How To Become A “Fitness Person”

You may have looked at the title of this post and chuckled. This is because it’s very easy to categorize people into labels, especially as it relates to how they live their life. For example, you may classify someone by their job, their physical characteristics, their nationality, but also by their hobbies.

Some may love fishing, some may be hobbyist musicians, some may be fantastic home cooks. The problem with categorizing people in this way is that we often think of them as separate, distinct from us, perhaps even behind an impossible border. But that’s not true.

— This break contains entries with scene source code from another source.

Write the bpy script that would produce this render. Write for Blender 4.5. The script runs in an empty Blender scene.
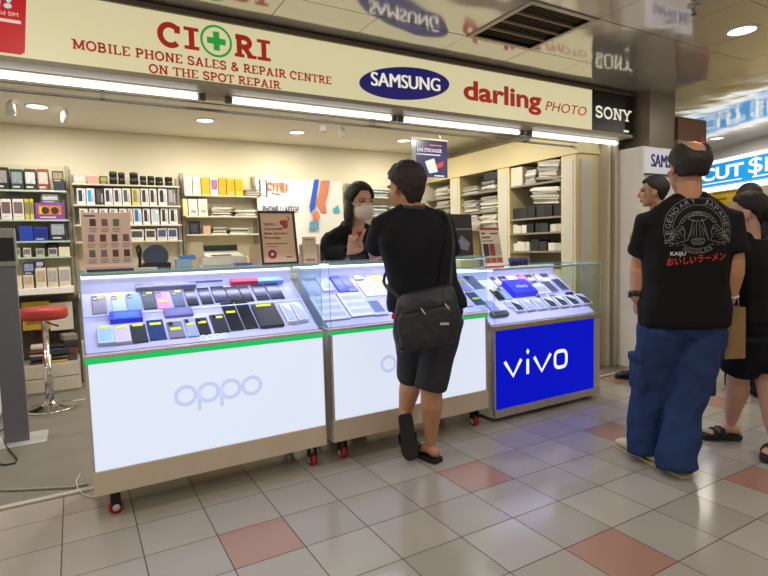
import bpy, bmesh, math, random
from mathutils import Vector as V, Matrix, noise
from mathutils.bvhtree import BVHTree
random.seed(11)
SC = bpy.context.scene
COL = SC.collection
PI = math.pi

# ---------------------------------------------------------------- camera
F, PITCH, ROLL, YAW = 534.894, 0.0778872, -0.0273651, 0.524475
H = 1.26603
FW = V((math.sin(YAW)*math.cos(PITCH), math.cos(YAW)*math.cos(PITCH), -math.sin(PITCH)))
RT = V((math.cos(YAW), -math.sin(YAW), 0))
UP = RT.cross(FW)
RT, UP = RT*math.cos(ROLL)+UP*math.sin(ROLL), UP*math.cos(ROLL)-RT*math.sin(ROLL)
EYE = V((0, 0, H))
def ray(x, y): return FW+RT*((x-384)/F)-UP*((y-288)/F)
def aty(x, y, Y): d = ray(x, y); return EYE+d*(Y/d.y)
def atx(x, y, X): d = ray(x, y); return EYE+d*(X/d.x)
def atz(x, y, Z=0): d = ray(x, y); return EYE+d*((Z-H)/d.z)
def atD(x, y, D): d = ray(x, y); return EYE+d*(D/math.hypot(d.x, d.y))
def atpl(x, y, p, n): d = ray(x, y); return EYE+d*((p-EYE).dot(n)/d.dot(n))
cam = bpy.data.objects.new('camera', bpy.data.cameras.new('camera'))
COL.objects.link(cam)
M3 = Matrix((RT, UP, -FW)).transposed()
cam.matrix_world = Matrix.Translation(EYE) @ M3.to_4x4()
cam.data.sensor_width = 36; cam.data.lens = F*36/768; cam.data.clip_start = .05
SC.camera = cam

# ---------------------------------------------------------------- materials
def lin(c):
    if isinstance(c, str):
        c = c.lstrip('#'); c = [int(c[i:i+2], 16)/255 for i in (0, 2, 4)]
    return tuple((x/12.92 if x <= .04045 else ((x+.055)/1.055)**2.4) for x in c)
_M = {}
def mat(col, rough=.5, metal=0, emit=0, var=.06, vs=30, bump=0, bs=60, spec=.5, name=None, coat=0):
    key = (str(col), rough, metal, emit, var, vs, bump, bs, spec, coat)
    if key in _M: return _M[key]
    m = bpy.data.materials.new(name or 'paint_'+str(col).strip('#')); m.use_nodes = True
    nt = m.node_tree; b = nt.nodes['Principled BSDF']; c = lin(col)
    b.inputs['Base Color'].default_value = (*c, 1); b.inputs['Roughness'].default_value = rough
    b.inputs['Metallic'].default_value = metal; b.inputs['Specular IOR Level'].default_value = spec
    b.inputs['Coat Weight'].default_value = coat
    if emit:
        b.inputs['Emission Color'].default_value = (*c, 1); b.inputs['Emission Strength'].default_value = emit
        b.inputs['Base Color'].default_value = (c[0]*.3, c[1]*.3, c[2]*.3, 1)
    if (var and not emit) or bump:
        tc = nt.nodes.new('ShaderNodeTexCoord')
        n = nt.nodes.new('ShaderNodeTexNoise'); n.inputs['Scale'].default_value = vs; n.inputs['Detail'].default_value = 4
        nt.links.new(tc.outputs['Object'], n.inputs['Vector'])
        if var and not emit:
            mx = nt.nodes.new('ShaderNodeMix'); mx.data_type = 'RGBA'
            mx.inputs['A'].default_value = (*[x*(1-var*1.5) for x in c], 1)
            mx.inputs['B'].default_value = (*[min(1, x*(1+var*1.5)) for x in c], 1)
            nt.links.new(n.outputs['Fac'], mx.inputs['Factor']); nt.links.new(mx.outputs['Result'], b.inputs['Base Color'])
        if bump:
            n2 = nt.nodes.new('ShaderNodeTexNoise'); n2.inputs['Scale'].default_value = bs; n2.inputs['Detail'].default_value = 3
            nt.links.new(tc.outputs['Object'], n2.inputs['Vector'])
            bp = nt.nodes.new('ShaderNodeBump'); bp.inputs['Strength'].default_value = bump; bp.inputs['Distance'].default_value = .01
            nt.links.new(n2.outputs['Fac'], bp.inputs['Height']); nt.links.new(bp.outputs['Normal'], b.inputs['Normal'])
    _M[key] = m; return m
def glass(name, tint, refl=.9):
    m = bpy.data.materials.new(name); m.use_nodes = True; nt = m.node_tree; nt.nodes.clear()
    o = nt.nodes.new('ShaderNodeOutputMaterial'); mix = nt.nodes.new('ShaderNodeMixShader')
    t = nt.nodes.new('ShaderNodeBsdfTransparent'); t.inputs['Color'].default_value = (*lin(tint), 1)
    g = nt.nodes.new('ShaderNodeBsdfGlossy'); g.inputs['Roughness'].default_value = .02; g.inputs['Color'].default_value = (refl, refl, refl, 1)
    lw = nt.nodes.new('ShaderNodeLayerWeight'); lw.inputs['Blend'].default_value = .5
    pw = nt.nodes.new('ShaderNodeMath'); pw.operation = 'POWER'; pw.inputs[1].default_value = 4; nt.links.new(lw.outputs['Facing'], pw.inputs[0])
    fr = nt.nodes.new('ShaderNodeMath'); fr.operation = 'MULTIPLY_ADD'; fr.inputs[1].default_value = .5; fr.inputs[2].default_value = .018; nt.links.new(pw.outputs[0], fr.inputs[0])
    nt.links.new(fr.outputs[0], mix.inputs[0]); nt.links.new(t.outputs[0], mix.inputs[1]); nt.links.new(g.outputs[0], mix.inputs[2])
    nt.links.new(mix.outputs[0], o.inputs[0]); return m
GLASS = glass('clear_glass', '#f4faf8')
GEDGE = mat('#9fd2c4', .15, emit=.25, name='green_glass_edge')
CREAM = mat('#e2d7b0', .6, var=.03, vs=3, name='cream_paint')
WHITE = mat('#e8e6e0', .5, name='white_paint')
BLACK = mat('#151516', .5, name='black_plastic')
CHROME = mat('#d8d8da', .12, 1, name='chrome')
STEEL = mat('#b4b2ae', .3, 1, name='brushed_steel')

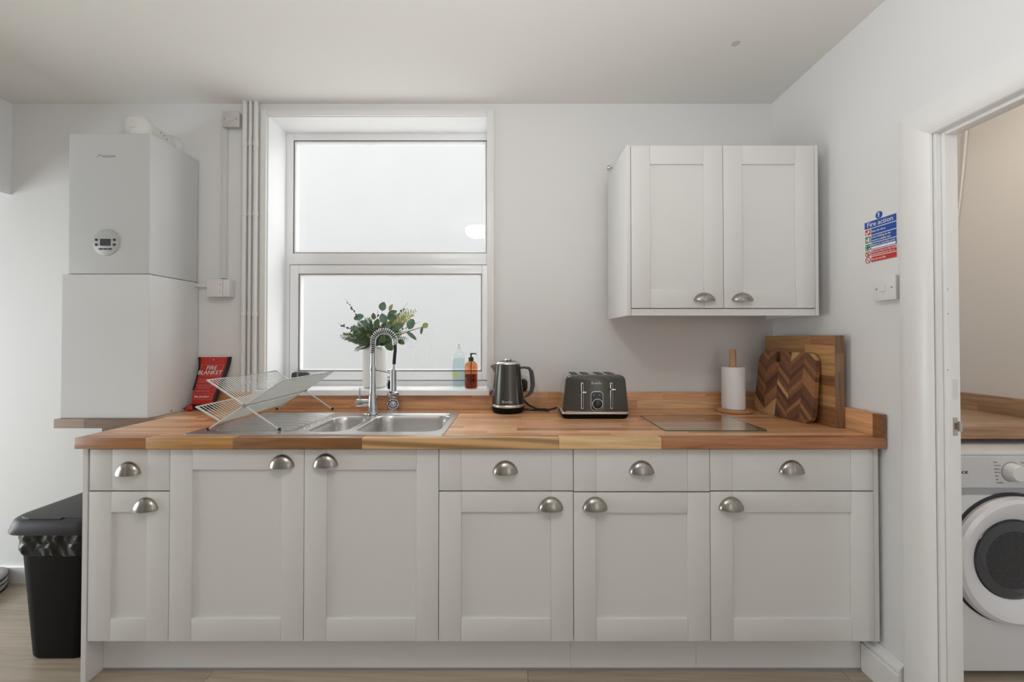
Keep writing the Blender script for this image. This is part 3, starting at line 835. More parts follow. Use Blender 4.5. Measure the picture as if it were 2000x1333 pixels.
# spray head with collar, trigger and docking arm
sx, _ = P(768, 745, YTP)
zz = lambda py: P(768, py, YTP)[1]
sh_ = obj('spray_head', MB().lathe([(.006, zz(711)), (.0075, zz(722)), (.0145, zz(723)), (.0150, zz(726)), (.0150, zz(763)), (.017, zz(765)), (.0265, zz(767)), (.0270, zz(774)), (.024, zz(776)), (.004, zz(776))], (sx, YTP, 0), 'z', 28), M_['chrome'], tap, angle=35)
tgx, tgz = P(759.5, 752, YTP)
obj('trigger', MB().loft([[(x, y, tgz + dz) for x, y in rrect(tgx - .006 * s, tgx + .009, YTP - .007, YTP + .007, .004, 3)] for dz, s in ((-.020, .5), (-.012, 1.0), (.010, .7), (.020, .1))]), M_['black'], sh_)
obj('trigger_pin', MB().tube([(tgx - .008, YTP, zz(737)), (sx - .012, YTP, zz(738))], .004, 10), M_['chrome'], sh_)
obj('dock_arm', MB().tube([(tx + .012, YTP, z_at(722)), (sx - .013, YTP, zz(729))], [.0045, .0035], 12), M_['chrome'], tap)
obj('dock_ring', MB().lathe([(.0172, z_at(719)), (.0172, z_at(726))], (tx, YTP, 0), 'z', 24), M_['chrome'], tap)

# basket strainer leaning on the upstand
x_, z_ = P(768, 790.5, 2.10)
st = thing('sink_strainer', (x_, 2.11, ZT), 'round chrome basket strainer leaning on the upstand behind the tap', 'strainer')
fr_ = frame((x_, 2.098, z_ + .002), (1, .10, 0), (0, .16, 1))
def disc(r0, r1, t0, t1, n=32):
    return MB().loft([[tuple(fr_ @ Vector((r * math.cos(2 * PI * j / n), r * math.sin(2 * PI * j / n), t))) for j in range(n)] for r, t in ((r0, t0), (r1, t1))], True, True)
obj('flange', disc(.031, .029, -.003, .001), M_['chrome'], st)
obj('basket', disc(.021, .027, -.016, -.003), M_['steel'], st)
for k in range(10):
    a = 2 * PI * k / 10
    c_ = Vector((.0195 * math.cos(a), .0195 * math.sin(a), .0012))
    obj('slot', MB().prism([(c_.x + .0042 * math.cos(q), c_.y + .0042 * math.sin(q)) for q in [2 * PI * j / 10 for j in range(10)]], fr_ @ Matrix.Translation((0, 0, .0008)), .0006), M_['darkgap'], st)
obj('knob', disc(.007, .005, .001, .010, 16), M_['chrome'], st)

# ================================================================== DISH RACK
rk = thing('dish_rack', (-1.05, 1.83, zs), 'folding grey-white wire dish rack standing open on the sink drainer', 'dish rack')
ya, yb = 1.600, 2.066
T1 = Vector((-1.195, 0, 1.108)); F1 = Vector((-.912, 0, zs + .005))     # panel rising to the left, feet right
T2 = Vector((-.898, 0, 1.108)); F2 = Vector((-1.190, 0, zs + .006))     # panel rising to the right, feet left
def at(v, y): return (v.x, y, v.z)
CR = T1.lerp(F1, .52)
def frame_u(a, b_, y, r=.0034):
    return MB().tube([at(a, y), at(b_, y)], r, 8)
def wire_panel(name, a, b_, n, r=.0016):
    """wires running from edge a to edge b, spaced along the depth"""
    p = MB()
    return [(at(a, ya + (yb - ya) * (k + .5) / n), at(b_, ya + (yb - ya) * (k + .5) / n)) for k in range(n)]
def panel(a, foot, cross, wires_to, nm):
    fr = obj(nm, MB().tube([at(foot, ya), at(a, ya), at(a, yb), at(foot, yb)], .0034, 8), M_['wire'], rk, angle=50)
    for v_ in (cross, wires_to):
        obj('cross_rod', MB().tube([at(v_, ya), at(v_, yb)], .0026, 8), M_['wire'], fr)
    for p, q in wire_panel('wire', a, wires_to, 31):
        obj('wire', MB().tube([p, q], .0015, 6, caps=False), M_['wire'], fr)
    for y in (ya, yb):
        obj('foot_cap', MB().tube([(foot.x, y, foot.z + .006), (foot.x, y, foot.z - .0045)], .0055, 10), M_['black'], fr)
    return fr
panel(T1, F1, CR, CR.lerp(F1, .06), 'frame')
panel(T2, F2, T2.lerp(F2, .5), T2.lerp(F2, .86), 'frame')
# lower tier parallel to the first panel
L0 = Vector((-1.238, 0, 1.004)); L1 = T2.lerp(F2, .84)
fr = obj('lower_tier', MB().tube([at(L1, ya), at(L0, ya), at(L0, yb), at(L1, yb)], .0032, 8), M_['wire'], rk, angle=50)
for p, q in wire_panel('wire', L0, L1, 27):
    obj('wire', MB().tube([p, q], .0015, 6, caps=False), M_['wire'], fr)
for y in (ya, yb):
    obj('hinge', MB().lathe([(.008, -.004), (.008, .004)], (CR.x, y, CR.z), 'y', 14), M_['text_grey'], rk)

# ================================================================== WINDOW SILL THINGS
ZS = 1.006
vx, _ = P(732.5, 700, 2.225)
zv1 = P(732, 678, 2.225)[1]
va = thing('vase', (vx, 2.225, ZS), 'white ribbed ceramic vase on the window sill behind the tap', 'vase')
H = zv1 - ZS
rib = lambda a: 1 + .012 * (abs(math.sin(a * 22)) - .5)
m = MB().lathe([(.050, ZS + .0005), (.058, ZS + .006), (.063, ZS + .03), (.0635, ZS + H * .5), (.0630, ZS + H - .03), (.058, ZS + H - .012), (.050, ZS + H - .003), (.042, ZS + H), (.038, ZS + H - .003), (.036, ZS + H - .05)], (vx, 2.225, 0), 'z', 264, True, True, mod=rib)
obj('body', m, M_['vase'], va, angle=60)
obj('mouth', MB().lathe([(.0365, ZS + H - .004), (.0355, ZS + H - .02), (.002, ZS + H - .02)], (vx, 2.225, 0), 'z', 32, False, True), M_['darkgap'], va)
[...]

Sure, you might not ever be French on an ethnic level, but that doesn’t mean you can’t move to France, embody the culture, and become a citizen.

As such, it’s good to look at certain hobbies we may have attributed to a certain “kind” of person, and think about what it would take to get there. When it comes to fitness, we tend to apply this semantic game, too. There are “fitness people” who work out often, who train towards an end goal, who eat healthily, and then there are “normals” who just take it easy and fluctuate in weight over time.

The truth is that this impression is flawed. You won’t become a “fitness person” you’ll become a person who enjoys fitness, still retaining who you are. Thinking that way makes this process more accessible, and less like something you’ll never attain. So, let’s consider how to achieve that, with a new perspective and sense of connection:

Find The Practice You Love

It’s healthy to find a practice you love. Not just enjoy, but really take to. It’s okay to take a little time finding out what that may be. To start with, you may enjoy running, but then fall in love with hiking, or swimming, or perhaps even just gardening (anyone who says this isn’t good exercise simply hasn’t tried it).

A practice or a hobby that involves exercise and that you would attend to otherwise can be nothing if not rewarding. It will also help you avoid the annoyance of having to negotiate a workout, because you were planning to go and practice this effort anyway. This is how “fitness people” often feel about their chosen activity, and you can go that too.

Develop A Simple Set Of Goals

It’s good to develop a simple set of goals. Don’t overburden yourself. Many people who make fitness part of their routine will plan out a set routine and stick to it. That might involve running 5k in four months. It may mean training for a half-marathon in your town to fundraise for a cause you care about.

A simple set of goals can also involve becoming more flexible and achieving a few yoga positions. When you work on your practice, you’ll feel better about it and can give yourself targets to meet. That’s how you become a “fitness person,” by falling in love with the pursuit and growth.

Focus On Your Mindset

Of course, fitness people have fitness mindsets. But that doesn’t mean all they think about is running on a treadmill, or that they don’t have rich lives outside of what their muscles look like. Even professional bodybuilders have relationships, friends, families, and pets.

So for that reason, you might just focus on your mindset. Perhaps you’ve realized that actually, running helps you feel so much better and dissolves your stress. That’s good enough. It can be good to question your desire to binge eat, or to engage in bad habits, or to stay up too late. Sometimes, a “super focused mindset” just means considering what really matters. That might help you make healthier decisions, like limiting your alcohol intake to a third of what it is now.

Understand The Culture

It’s easy to think of fitness culture as just meatheads picking up heavy things and throwing them down with a grunt, but that’s not the case at all.

Fitness culture is yoga, it’s taking long hikes, it’s enjoying a morning run, it’s heading out into the countryside with a camera to take pictures, it’s dancing with a friend in classes, it’s heading to the local swimming pool in summer.

It’s also about healthy eating and using AthleticStore to supplement some of your intake. If you can engage with that, then odds are you’ll feel integrated and welcomed by the culture instead of feeling averse to it. Then, just maybe, you’ll start thinking of yourself as a fitness person with a contribution to make to culture as well.

With this advice, you’re sure to become the new, fitness-appreciative version of you.